#### [DATASET EXTRACT]
-- start --

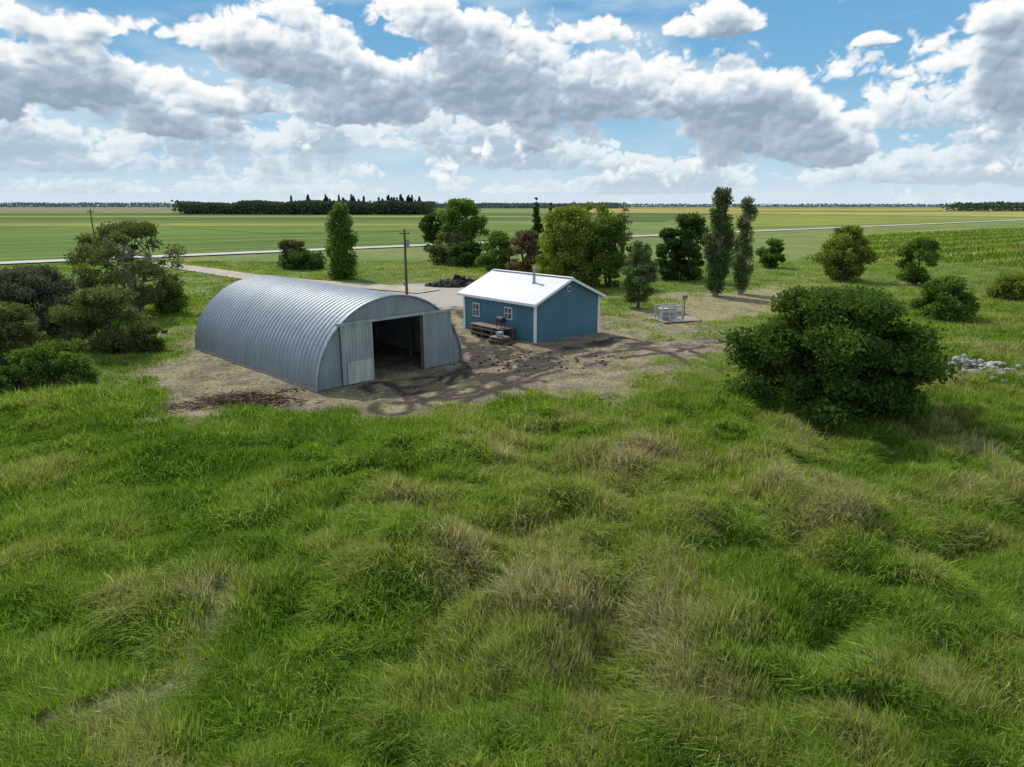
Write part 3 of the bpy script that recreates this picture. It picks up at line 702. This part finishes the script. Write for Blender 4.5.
def density(AZ, EL, L, sc=1., det=3, thr=.50):
    env = np.zeros(AZ.shape)
    for (cx, cy, rx, ry, wt) in L:
        a0, e0 = dirae(cx, cy); dx = (AZ-a0)/(rx*.084); dy = (EL-e0)/(ry*.084); dy = np.where(dy < 0, dy*-3.0, dy)
        e = np.clip(1-dx*dx-dy*dy, 0, 1)*wt; env = env+e-env*e*.6
    ev = EL*1.25; wx = (fbm(AZ/1.3, ev/1.3, 5, 4)-.5)*1.5; wy = (fbm(AZ/1.3+50, ev/1.3, 7, 4)-.5)*1.5
    x = (AZ+wx)*sc+200; y = (ev+wy)*sc+90
    w = worley(x/2.6, y/2.4, 2)*.50+worley(x/1.25+9, y/1.2, 40)*.31
    if det > 2: w = w+worley(x/.6+5, y/.6, 44)*.15+(fbm(x/.5, y/.5, 46, 3)-.5)*.20
    n = fbm(AZ/5+3, ev/3.2+2, 11, 4)
    return env*.85+(w-.5)*.95+(n-.5)*1.35-thr
def layer(L, sc, thr):
    D = density(AZ, EL, L, sc, 3, thr); lo = density(AZ, EL, L, sc, 2, thr)
    T = np.zeros(D.shape)
    for st, wg in ((.35, .35), (.9, .6), (1.7, .9), (2.9, 1.0)):
        T += np.clip(density(AZ-st*.4/sc, EL+st/sc, L, sc, 2, thr)+.02, 0, .6)*wg
    relief = lo-density(AZ-.25/sc, EL+.42/sc, L, sc, 2, thr); fr = D-density(AZ-.07, EL+.12, L, sc, 3, thr)
    S = .16+.86*np.exp(-1.5*T)+relief*.7+fr*.5-.22*np.clip(D-.2, 0, .6)+.10*np.clip(1-D/.25, 0, 1)
    return sstep(-.02, .22, D), np.clip(S, 0, 1)[..., None]
c0, c1, c2, c3 = [np.array(c) for c in ((.29,.38,.48), (.45,.55,.65), (.76,.83,.88), (1., 1., .99))]
def ccolor(S): return np.where(S < .35, c0+(c1-c0)*(S/.35), np.where(S < .65, c1+(c2-c1)*((S-.35)/.3), c2+(c3-c2)*np.clip((S-.65)/.3, 0, 1)))
e = np.clip(EL, 0, 30)[..., None]; k0, k1, k2, k3 = [np.array(c) for c in ((.60,.74,.83), (.38,.61,.79), (.21,.47,.73), (.13,.36,.65))]
skyc = np.where(e < 4, k0+(k1-k0)*e/4, np.where(e < 9, k1+(k2-k1)*(e-4)/5, k2+(k3-k2)*np.clip((e-9)/8, 0, 1)))
wisp = sstep(.38, .70, fbm(AZ/8+7, EL/2.2+4, 21, 5))[..., None]*.5
col = skyc*(1-wisp)+np.array((.70,.81,.88))*wisp
ab, Sb = layer(CB, 1.8, .46); cb = ccolor(np.clip(Sb*.85+.12, 0, 1)); ab = ab[..., None]*.8; col = col*(1-ab)+(cb*.85+np.array((.62,.75,.84))*.15)*ab
af, Sf = layer(CL, 1.25, .44); af = af[..., None]*.98; col = col*(1-af)+ccolor(Sf)*af
hz = (np.exp(-np.clip(EL, 0, 30)/1.9)*.88)[..., None]; col = col*(1-hz)+np.array((.66,.78,.86))*hz
RD = 16000; ar, er = np.radians(AZ), np.radians(EL)
V = np.stack([RD*np.sin(ar)*np.cos(er), RD*np.cos(ar)*np.cos(er), RD*np.sin(er)+CH], -1).reshape(-1, 3)
ny, nx = AZ.shape; idx = np.arange(nx*ny).reshape(ny, nx)
F = np.stack([idx[:-1,:-1].ravel(), idx[:-1,1:].ravel(), idx[1:,1:].ravel(), idx[1:,:-1].ravel()], 1)
m, nt = newmat('cloudy_sky'); o = N(nt, 'ShaderNodeOutputMaterial'); em = N(nt, 'ShaderNodeEmission'); at = N(nt, 'ShaderNodeAttribute', attribute_name='sky_colour')
nt.links.new(at.outputs['Color'], em.inputs[0]); nt.links.new(em.outputs[0], o.inputs[0])
try: m.cycles.emission_sampling = 'NONE'
except Exception: pass
so_ = mkquads('sky', V, F, [m])
a_ = so_.data.attributes.new('sky_colour', 'FLOAT_COLOR', 'POINT')
a_.data.foreach_set('color', np.concatenate([col.reshape(-1, 3), np.ones((nx*ny, 1))], 1).astype(np.float32).ravel())

SAZ, SEL = -33, 47
w = bpy.data.worlds.new('World'); sc.world = w; w.use_nodes = True; nt = w.node_tree; nt.nodes.clear()
sky = N(nt, 'ShaderNodeTexSky', sky_type='NISHITA'); sky.sun_disc = False; sky.sun_elevation = math.radians(SEL); sky.sun_rotation = math.radians(SAZ)
b1 = N(nt, 'ShaderNodeBackground'); b1.inputs[1].default_value = .145
nt.links.new(mixc(nt, .45, sky.outputs[0], (6.5, 6.9, 7.3)), b1.inputs[0])
ow = N(nt, 'ShaderNodeOutputWorld'); nt.links.new(b1.outputs[0], ow.inputs[0])

sl_ = bpy.data.lights.new('sun', 'SUN'); sl_.energy = 4.1; sl_.angle = math.radians(.6); sl_.color = (1, .95, .87)
so = bpy.data.objects.new('sun', sl_); sc.collection.objects.link(so)
ar, er = math.radians(SAZ), math.radians(SEL); d = Vector((math.sin(ar)*math.cos(er), math.cos(ar)*math.cos(er), math.sin(er)))
so.rotation_euler = d.to_track_quat('Z', 'Y').to_euler(); so.location = (0, 0, 60)

cd = bpy.data.cameras.new('camera'); cd.sensor_width = 36; cd.lens = FPX/1024*36; cd.clip_end = 40000; cd.clip_start = .1
co = bpy.data.objects.new('camera', cd); sc.collection.objects.link(co); co.location = (0, 0, CH); co.rotation_euler = (math.pi/2-PIT, 0, 0)
sc.camera = co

-- end --

#### [GOAL OF THE EXERCISE]
Transcribe the material exactly, keeping every word and none of the pictures.

#### [RESPONSE TO THIS EXERCISE]
Write part 3 of the bpy script that recreates this picture. It picks up at line 702. This part finishes the script. Write for Blender 4.5.
def density(AZ, EL, L, sc=1., det=3, thr=.50):
    env = np.zeros(AZ.shape)
    for (cx, cy, rx, ry, wt) in L:
        a0, e0 = dirae(cx, cy); dx = (AZ-a0)/(rx*.084); dy = (EL-e0)/(ry*.084); dy = np.where(dy < 0, dy*-3.0, dy)
        e = np.clip(1-dx*dx-dy*dy, 0, 1)*wt; env = env+e-env*e*.6
    ev = EL*1.25; wx = (fbm(AZ/1.3, ev/1.3, 5, 4)-.5)*1.5; wy = (fbm(AZ/1.3+50, ev/1.3, 7, 4)-.5)*1.5
    x = (AZ+wx)*sc+200; y = (ev+wy)*sc+90
    w = worley(x/2.6, y/2.4, 2)*.50+worley(x/1.25+9, y/1.2, 40)*.31
    if det > 2: w = w+worley(x/.6+5, y/.6, 44)*.15+(fbm(x/.5, y/.5, 46, 3)-.5)*.20
    n = fbm(AZ/5+3, ev/3.2+2, 11, 4)
    return env*.85+(w-.5)*.95+(n-.5)*1.35-thr
def layer(L, sc, thr):
    D = density(AZ, EL, L, sc, 3, thr); lo = density(AZ, EL, L, sc, 2, thr)
    T = np.zeros(D.shape)
    for st, wg in ((.35, .35), (.9, .6), (1.7, .9), (2.9, 1.0)):
        T += np.clip(density(AZ-st*.4/sc, EL+st/sc, L, sc, 2, thr)+.02, 0, .6)*wg
    relief = lo-density(AZ-.25/sc, EL+.42/sc, L, sc, 2, thr); fr = D-density(AZ-.07, EL+.12, L, sc, 3, thr)
    S = .16+.86*np.exp(-1.5*T)+relief*.7+fr*.5-.22*np.clip(D-.2, 0, .6)+.10*np.clip(1-D/.25, 0, 1)
    return sstep(-.02, .22, D), np.clip(S, 0, 1)[..., None]
c0, c1, c2, c3 = [np.array(c) for c in ((.29,.38,.48), (.45,.55,.65), (.76,.83,.88), (1., 1., .99))]
def ccolor(S): return np.where(S < .35, c0+(c1-c0)*(S/.35), np.where(S < .65, c1+(c2-c1)*((S-.35)/.3), c2+(c3-c2)*np.clip((S-.65)/.3, 0, 1)))
e = np.clip(EL, 0, 30)[..., None]; k0, k1, k2, k3 = [np.array(c) for c in ((.60,.74,.83), (.38,.61,.79), (.21,.47,.73), (.13,.36,.65))]
skyc = np.where(e < 4, k0+(k1-k0)*e/4, np.where(e < 9, k1+(k2-k1)*(e-4)/5, k2+(k3-k2)*np.clip((e-9)/8, 0, 1)))
wisp = sstep(.38, .70, fbm(AZ/8+7, EL/2.2+4, 21, 5))[..., None]*.5
col = skyc*(1-wisp)+np.array((.70,.81,.88))*wisp
ab, Sb = layer(CB, 1.8, .46); cb = ccolor(np.clip(Sb*.85+.12, 0, 1)); ab = ab[..., None]*.8; col = col*(1-ab)+(cb*.85+np.array((.62,.75,.84))*.15)*ab
af, Sf = layer(CL, 1.25, .44); af = af[..., None]*.98; col = col*(1-af)+ccolor(Sf)*af
hz = (np.exp(-np.clip(EL, 0, 30)/1.9)*.88)[..., None]; col = col*(1-hz)+np.array((.66,.78,.86))*hz
RD = 16000; ar, er = np.radians(AZ), np.radians(EL)
V = np.stack([RD*np.sin(ar)*np.cos(er), RD*np.cos(ar)*np.cos(er), RD*np.sin(er)+CH], -1).reshape(-1, 3)
ny, nx = AZ.shape; idx = np.arange(nx*ny).reshape(ny, nx)
F = np.stack([idx[:-1,:-1].ravel(), idx[:-1,1:].ravel(), idx[1:,1:].ravel(), idx[1:,:-1].ravel()], 1)
m, nt = newmat('cloudy_sky'); o = N(nt, 'ShaderNodeOutputMaterial'); em = N(nt, 'ShaderNodeEmission'); at = N(nt, 'ShaderNodeAttribute', attribute_name='sky_colour')
nt.links.new(at.outputs['Color'], em.inputs[0]); nt.links.new(em.outputs[0], o.inputs[0])
try: m.cycles.emission_sampling = 'NONE'
except Exception: pass
so_ = mkquads('sky', V, F, [m])
a_ = so_.data.attributes.new('sky_colour', 'FLOAT_COLOR', 'POINT')
a_.data.foreach_set('color', np.concatenate([col.reshape(-1, 3), np.ones((nx*ny, 1))], 1).astype(np.float32).ravel())

SAZ, SEL = -33, 47
w = bpy.data.worlds.new('World'); sc.world = w; w.use_nodes = True; nt = w.node_tree; nt.nodes.clear()
sky = N(nt, 'ShaderNodeTexSky', sky_type='NISHITA'); sky.sun_disc = False; sky.sun_elevation = math.radians(SEL); sky.sun_rotation = math.radians(SAZ)
b1 = N(nt, 'ShaderNodeBackground'); b1.inputs[1].default_value = .145
nt.links.new(mixc(nt, .45, sky.outputs[0], (6.5, 6.9, 7.3)), b1.inputs[0])
ow = N(nt, 'ShaderNodeOutputWorld'); nt.links.new(b1.outputs[0], ow.inputs[0])

sl_ = bpy.data.lights.new('sun', 'SUN'); sl_.energy = 4.1; sl_.angle = math.radians(.6); sl_.color = (1, .95, .87)
so = bpy.data.objects.new('sun', sl_); sc.collection.objects.link(so)
ar, er = math.radians(SAZ), math.radians(SEL); d = Vector((math.sin(ar)*math.cos(er), math.cos(ar)*math.cos(er), math.sin(er)))
so.rotation_euler = d.to_track_quat('Z', 'Y').to_euler(); so.location = (0, 0, 60)

cd = bpy.data.cameras.new('camera'); cd.sensor_width = 36; cd.lens = FPX/1024*36; cd.clip_end = 40000; cd.clip_start = .1
co = bpy.data.objects.new('camera', cd); sc.collection.objects.link(co); co.location = (0, 0, CH); co.rotation_euler = (math.pi/2-PIT, 0, 0)
sc.camera = co